Section | Semester | Instructor | Time | Location | Course Areas |
---|---|---|---|---|---|
5 | Spring 2005 | Altman, Joel B.
Altman, Joel |
TTh 9:30-11 | 103 Wheeler |
Greenblatt, Stephen, ed.: The Norton Shakespeare; Course Reader
While 'Shakespeare' has been an important presence in western culture since the seventeenth century, that presence has never been self-identical. Shakespeare the man began turning himself into 'Shakespeare' in his own lifetime, as he revised his plays to match mind, moment, and circumstance, becoming the theme of honor's tongue, and after his death others took up the task through criticism and performance, in varying modes of deliberate and unconscious activity that accommodated different personal, aesthetic, and ideological urgings. How stand we then, to whom 'Shakespeare' seems so meaningful, at the beginning of the twenty-first century, when ways of thinking about ourselves, our world, and what it is to be human are so different from the ways in which 'Shakespeare, 1564-1616' must have thought? Or are they? (I use quotation marks to remind us that even the most scrupulous historical account of Shakespeare the man and his work is an interpretive product.) This seminar will explore the sturdy, the attenuated, and the broken connections between Shakespearean and Postmodern Sensibilities by attempting to define what we might mean by 'Shakespearean' and by 'Postmodern,' and by studying Renaissance playwriting and staging and a small number of exemplary Shakespeare plays in relation to some of the largely deconstructive theories and habits of thought that have come to dwell, sometimes unremarked, among the traditional humanist assumptions of consciousness, agency, moral goodness, responsibility, and justice by which we largely live.
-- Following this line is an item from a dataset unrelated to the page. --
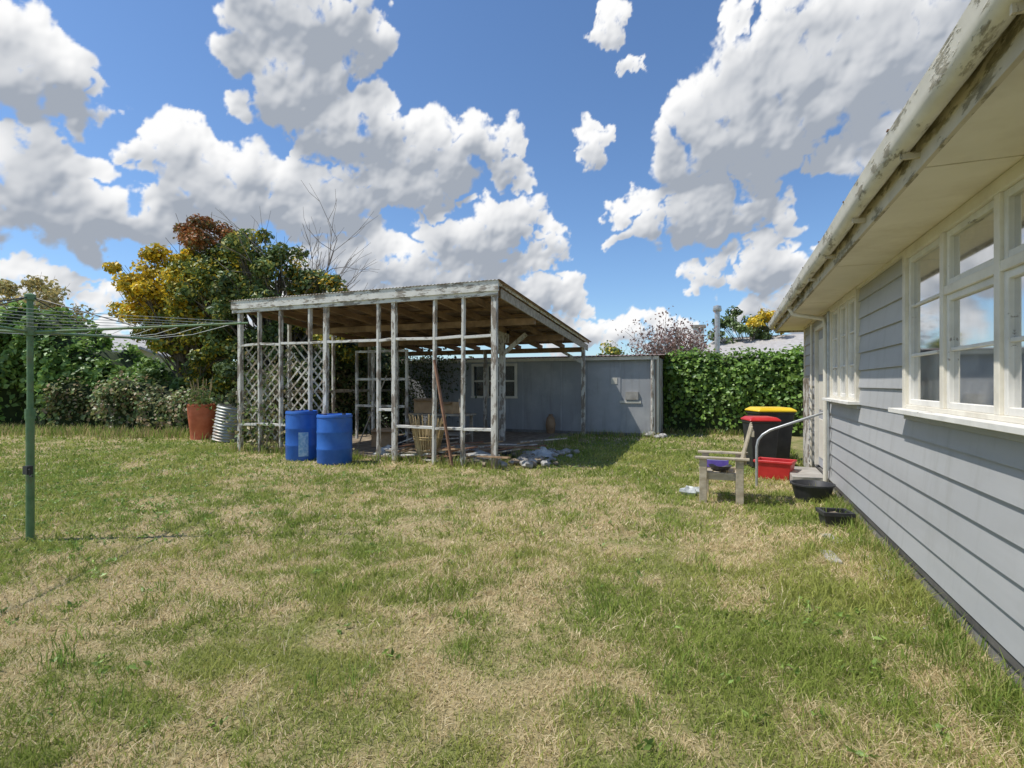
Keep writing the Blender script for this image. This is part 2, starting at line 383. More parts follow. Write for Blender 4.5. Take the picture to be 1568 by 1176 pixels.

If you enroll, you should (1) have a wide knowledge of the Shakespeare canon, so you can bring it to bear on our selected plays, (2) be willing to scrutinize seriously the ideologies to which we often give lip-service--including the anti-ideological ideologies in which we often revel, and (3) savor the challenges of mind-bending concepts and language. Regular attendance will be required, one or two oral presentations, and two papers, one short, one long.